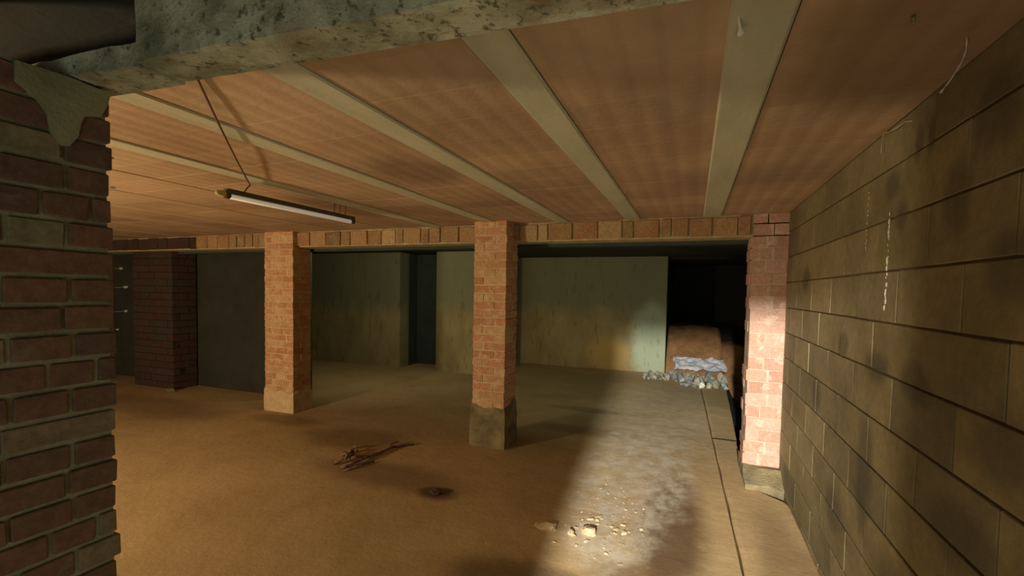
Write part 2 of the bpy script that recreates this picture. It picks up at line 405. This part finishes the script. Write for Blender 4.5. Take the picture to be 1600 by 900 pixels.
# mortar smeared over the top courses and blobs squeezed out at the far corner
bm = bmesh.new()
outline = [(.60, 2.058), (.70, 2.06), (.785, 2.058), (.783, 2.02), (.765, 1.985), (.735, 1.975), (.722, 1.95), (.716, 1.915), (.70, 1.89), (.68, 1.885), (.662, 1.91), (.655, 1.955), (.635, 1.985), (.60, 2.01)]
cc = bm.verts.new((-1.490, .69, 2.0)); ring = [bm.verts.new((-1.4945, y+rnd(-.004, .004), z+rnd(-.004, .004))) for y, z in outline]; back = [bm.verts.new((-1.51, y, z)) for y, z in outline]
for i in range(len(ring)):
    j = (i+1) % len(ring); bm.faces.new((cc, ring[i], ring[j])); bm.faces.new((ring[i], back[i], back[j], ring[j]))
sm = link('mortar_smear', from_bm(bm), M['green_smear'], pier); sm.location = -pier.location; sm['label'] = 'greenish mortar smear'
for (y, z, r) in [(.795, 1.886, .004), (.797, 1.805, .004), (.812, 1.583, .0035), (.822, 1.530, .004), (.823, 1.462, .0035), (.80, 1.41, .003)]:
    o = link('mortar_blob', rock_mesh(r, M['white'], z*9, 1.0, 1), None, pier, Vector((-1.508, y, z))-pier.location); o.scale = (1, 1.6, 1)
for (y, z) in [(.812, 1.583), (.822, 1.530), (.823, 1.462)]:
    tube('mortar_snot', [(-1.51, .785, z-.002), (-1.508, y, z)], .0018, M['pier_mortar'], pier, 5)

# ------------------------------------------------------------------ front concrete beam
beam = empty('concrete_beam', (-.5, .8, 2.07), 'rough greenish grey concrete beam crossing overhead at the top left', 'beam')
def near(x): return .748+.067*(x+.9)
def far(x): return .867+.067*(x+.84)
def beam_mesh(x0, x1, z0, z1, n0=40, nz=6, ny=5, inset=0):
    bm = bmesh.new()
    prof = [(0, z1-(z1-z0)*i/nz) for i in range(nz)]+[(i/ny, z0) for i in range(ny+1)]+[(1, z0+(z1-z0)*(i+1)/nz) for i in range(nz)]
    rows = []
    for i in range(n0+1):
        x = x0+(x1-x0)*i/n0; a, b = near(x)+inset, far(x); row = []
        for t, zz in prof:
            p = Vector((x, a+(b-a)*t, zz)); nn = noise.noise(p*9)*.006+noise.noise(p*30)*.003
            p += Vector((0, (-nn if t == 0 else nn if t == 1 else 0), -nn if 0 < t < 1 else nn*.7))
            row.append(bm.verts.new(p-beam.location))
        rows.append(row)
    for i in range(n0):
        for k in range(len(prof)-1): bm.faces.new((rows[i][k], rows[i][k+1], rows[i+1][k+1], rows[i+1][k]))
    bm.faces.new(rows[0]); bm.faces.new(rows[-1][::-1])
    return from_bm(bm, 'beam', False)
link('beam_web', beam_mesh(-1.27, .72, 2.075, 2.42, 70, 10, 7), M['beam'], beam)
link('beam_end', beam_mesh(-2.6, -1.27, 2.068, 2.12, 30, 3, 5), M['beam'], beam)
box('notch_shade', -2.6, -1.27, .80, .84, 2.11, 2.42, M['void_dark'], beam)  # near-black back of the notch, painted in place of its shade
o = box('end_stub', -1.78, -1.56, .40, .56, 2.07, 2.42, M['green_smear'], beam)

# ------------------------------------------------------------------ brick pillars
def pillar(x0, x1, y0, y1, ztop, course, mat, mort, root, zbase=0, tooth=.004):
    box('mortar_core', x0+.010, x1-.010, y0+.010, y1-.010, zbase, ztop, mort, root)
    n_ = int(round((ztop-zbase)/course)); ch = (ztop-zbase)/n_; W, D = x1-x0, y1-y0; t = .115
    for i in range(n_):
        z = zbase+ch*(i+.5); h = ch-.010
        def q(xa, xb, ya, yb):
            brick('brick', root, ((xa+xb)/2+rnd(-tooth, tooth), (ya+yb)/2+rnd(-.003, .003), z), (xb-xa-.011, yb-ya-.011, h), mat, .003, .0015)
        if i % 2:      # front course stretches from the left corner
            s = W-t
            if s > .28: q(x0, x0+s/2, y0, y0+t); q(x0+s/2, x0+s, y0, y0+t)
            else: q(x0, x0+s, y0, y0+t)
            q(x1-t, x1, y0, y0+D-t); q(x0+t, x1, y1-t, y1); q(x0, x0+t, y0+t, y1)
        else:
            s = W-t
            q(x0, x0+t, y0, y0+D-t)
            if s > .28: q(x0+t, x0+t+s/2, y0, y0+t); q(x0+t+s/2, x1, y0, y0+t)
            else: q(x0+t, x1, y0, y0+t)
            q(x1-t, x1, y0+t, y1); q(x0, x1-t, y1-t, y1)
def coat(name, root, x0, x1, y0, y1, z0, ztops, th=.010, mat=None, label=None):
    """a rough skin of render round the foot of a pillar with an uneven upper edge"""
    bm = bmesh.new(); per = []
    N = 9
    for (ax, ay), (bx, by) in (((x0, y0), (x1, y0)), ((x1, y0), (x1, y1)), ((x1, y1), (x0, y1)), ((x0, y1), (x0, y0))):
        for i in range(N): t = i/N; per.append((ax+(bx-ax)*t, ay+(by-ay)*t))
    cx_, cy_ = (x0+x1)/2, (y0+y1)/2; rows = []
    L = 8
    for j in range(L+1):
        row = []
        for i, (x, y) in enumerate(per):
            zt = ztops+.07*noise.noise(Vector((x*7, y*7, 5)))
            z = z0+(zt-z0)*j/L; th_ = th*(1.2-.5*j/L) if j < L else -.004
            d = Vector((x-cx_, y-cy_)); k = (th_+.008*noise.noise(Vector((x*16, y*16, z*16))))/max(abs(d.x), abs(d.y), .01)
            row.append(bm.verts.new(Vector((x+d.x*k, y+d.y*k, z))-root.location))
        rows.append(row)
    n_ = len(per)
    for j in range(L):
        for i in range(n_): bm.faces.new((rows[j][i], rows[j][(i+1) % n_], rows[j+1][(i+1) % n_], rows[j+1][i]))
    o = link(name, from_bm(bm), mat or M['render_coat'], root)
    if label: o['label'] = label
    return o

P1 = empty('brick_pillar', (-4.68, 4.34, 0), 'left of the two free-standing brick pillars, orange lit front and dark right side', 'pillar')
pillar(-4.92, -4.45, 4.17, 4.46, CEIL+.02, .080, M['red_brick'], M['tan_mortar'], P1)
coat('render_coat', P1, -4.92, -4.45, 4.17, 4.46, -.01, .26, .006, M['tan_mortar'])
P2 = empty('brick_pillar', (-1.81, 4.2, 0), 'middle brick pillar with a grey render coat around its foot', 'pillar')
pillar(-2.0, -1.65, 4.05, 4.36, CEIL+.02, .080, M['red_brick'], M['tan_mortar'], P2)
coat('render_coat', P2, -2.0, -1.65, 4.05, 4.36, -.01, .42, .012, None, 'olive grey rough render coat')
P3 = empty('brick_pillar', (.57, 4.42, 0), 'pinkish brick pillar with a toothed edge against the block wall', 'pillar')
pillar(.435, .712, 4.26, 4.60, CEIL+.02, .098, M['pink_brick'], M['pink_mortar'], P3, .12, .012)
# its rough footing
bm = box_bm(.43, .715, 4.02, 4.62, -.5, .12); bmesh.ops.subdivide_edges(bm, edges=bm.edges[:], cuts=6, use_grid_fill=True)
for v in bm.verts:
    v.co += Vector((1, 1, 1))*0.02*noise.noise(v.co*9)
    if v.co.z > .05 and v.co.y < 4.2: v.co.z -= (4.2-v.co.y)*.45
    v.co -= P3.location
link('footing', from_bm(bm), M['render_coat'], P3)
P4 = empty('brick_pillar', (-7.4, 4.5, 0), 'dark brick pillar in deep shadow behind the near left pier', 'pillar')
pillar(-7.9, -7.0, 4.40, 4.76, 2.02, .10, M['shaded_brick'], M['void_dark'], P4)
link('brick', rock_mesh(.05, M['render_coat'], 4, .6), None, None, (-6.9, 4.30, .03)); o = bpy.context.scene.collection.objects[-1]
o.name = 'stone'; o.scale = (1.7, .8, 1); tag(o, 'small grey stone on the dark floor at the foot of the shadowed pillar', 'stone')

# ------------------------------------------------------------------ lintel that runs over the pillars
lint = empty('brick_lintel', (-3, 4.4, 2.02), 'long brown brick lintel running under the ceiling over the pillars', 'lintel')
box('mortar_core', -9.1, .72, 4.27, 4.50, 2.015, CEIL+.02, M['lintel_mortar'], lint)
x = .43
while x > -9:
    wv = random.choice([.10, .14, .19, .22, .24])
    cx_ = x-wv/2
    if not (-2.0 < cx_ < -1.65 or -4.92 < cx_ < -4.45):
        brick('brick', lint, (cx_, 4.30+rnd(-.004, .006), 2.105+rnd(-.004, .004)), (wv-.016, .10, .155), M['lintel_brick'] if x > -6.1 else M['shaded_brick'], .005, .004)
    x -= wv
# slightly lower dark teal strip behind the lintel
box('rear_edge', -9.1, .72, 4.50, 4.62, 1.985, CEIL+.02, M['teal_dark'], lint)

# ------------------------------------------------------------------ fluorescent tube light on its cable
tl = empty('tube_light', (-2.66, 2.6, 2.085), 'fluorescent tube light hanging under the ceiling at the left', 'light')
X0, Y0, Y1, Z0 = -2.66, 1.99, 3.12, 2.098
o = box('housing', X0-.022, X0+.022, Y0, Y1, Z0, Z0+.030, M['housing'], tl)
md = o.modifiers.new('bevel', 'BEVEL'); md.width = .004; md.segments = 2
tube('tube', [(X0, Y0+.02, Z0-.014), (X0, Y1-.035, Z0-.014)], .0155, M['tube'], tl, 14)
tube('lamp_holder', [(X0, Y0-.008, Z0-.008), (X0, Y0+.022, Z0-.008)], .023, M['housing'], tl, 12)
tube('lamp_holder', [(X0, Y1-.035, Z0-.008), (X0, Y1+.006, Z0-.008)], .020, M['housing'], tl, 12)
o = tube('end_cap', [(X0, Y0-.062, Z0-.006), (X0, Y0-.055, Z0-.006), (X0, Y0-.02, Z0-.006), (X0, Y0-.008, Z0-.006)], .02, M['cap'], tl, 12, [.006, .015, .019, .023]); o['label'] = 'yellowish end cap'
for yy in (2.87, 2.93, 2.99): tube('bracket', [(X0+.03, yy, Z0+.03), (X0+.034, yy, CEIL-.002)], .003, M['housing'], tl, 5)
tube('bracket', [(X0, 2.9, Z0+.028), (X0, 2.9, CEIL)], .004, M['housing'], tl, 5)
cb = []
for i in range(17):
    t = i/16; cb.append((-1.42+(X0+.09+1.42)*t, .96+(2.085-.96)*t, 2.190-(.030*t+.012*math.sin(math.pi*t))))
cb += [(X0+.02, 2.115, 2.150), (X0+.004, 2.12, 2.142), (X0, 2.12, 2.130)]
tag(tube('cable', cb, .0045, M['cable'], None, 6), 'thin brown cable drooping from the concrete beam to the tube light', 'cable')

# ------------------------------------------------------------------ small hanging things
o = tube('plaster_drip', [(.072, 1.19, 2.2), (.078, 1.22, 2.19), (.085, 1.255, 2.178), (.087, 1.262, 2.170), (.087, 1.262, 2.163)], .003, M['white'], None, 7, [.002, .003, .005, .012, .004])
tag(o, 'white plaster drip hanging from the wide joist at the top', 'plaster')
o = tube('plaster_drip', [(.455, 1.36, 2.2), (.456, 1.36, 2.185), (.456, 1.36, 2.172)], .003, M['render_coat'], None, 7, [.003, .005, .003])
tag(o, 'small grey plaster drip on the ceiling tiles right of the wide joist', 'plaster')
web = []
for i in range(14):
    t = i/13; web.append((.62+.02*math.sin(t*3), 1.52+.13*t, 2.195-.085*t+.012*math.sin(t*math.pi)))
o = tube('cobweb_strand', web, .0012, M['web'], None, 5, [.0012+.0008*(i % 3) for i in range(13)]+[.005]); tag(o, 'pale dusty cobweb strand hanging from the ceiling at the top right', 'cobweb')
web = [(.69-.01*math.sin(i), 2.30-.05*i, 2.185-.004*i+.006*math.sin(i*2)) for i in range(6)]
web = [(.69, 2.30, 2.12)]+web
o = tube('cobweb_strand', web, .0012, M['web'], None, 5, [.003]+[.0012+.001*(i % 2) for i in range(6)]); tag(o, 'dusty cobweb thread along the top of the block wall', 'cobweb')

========

--- THE TASK ---
Leave out the pictures, then repeat the listing above exactly from its first line to the line with "M['pier_mortar'], pier, 5)", inclusive.

--- TASK RESULT ---
Write part 2 of the bpy script that recreates this picture. It picks up at line 405. This part finishes the script. Write for Blender 4.5. Take the picture to be 1600 by 900 pixels.
# mortar smeared over the top courses and blobs squeezed out at the far corner
bm = bmesh.new()
outline = [(.60, 2.058), (.70, 2.06), (.785, 2.058), (.783, 2.02), (.765, 1.985), (.735, 1.975), (.722, 1.95), (.716, 1.915), (.70, 1.89), (.68, 1.885), (.662, 1.91), (.655, 1.955), (.635, 1.985), (.60, 2.01)]
cc = bm.verts.new((-1.490, .69, 2.0)); ring = [bm.verts.new((-1.4945, y+rnd(-.004, .004), z+rnd(-.004, .004))) for y, z in outline]; back = [bm.verts.new((-1.51, y, z)) for y, z in outline]
for i in range(len(ring)):
    j = (i+1) % len(ring); bm.faces.new((cc, ring[i], ring[j])); bm.faces.new((ring[i], back[i], back[j], ring[j]))
sm = link('mortar_smear', from_bm(bm), M['green_smear'], pier); sm.location = -pier.location; sm['label'] = 'greenish mortar smear'
for (y, z, r) in [(.795, 1.886, .004), (.797, 1.805, .004), (.812, 1.583, .0035), (.822, 1.530, .004), (.823, 1.462, .0035), (.80, 1.41, .003)]:
    o = link('mortar_blob', rock_mesh(r, M['white'], z*9, 1.0, 1), None, pier, Vector((-1.508, y, z))-pier.location); o.scale = (1, 1.6, 1)
for (y, z) in [(.812, 1.583), (.822, 1.530), (.823, 1.462)]:
    tube('mortar_snot', [(-1.51, .785, z-.002), (-1.508, y, z)], .0018, M['pier_mortar'], pier, 5)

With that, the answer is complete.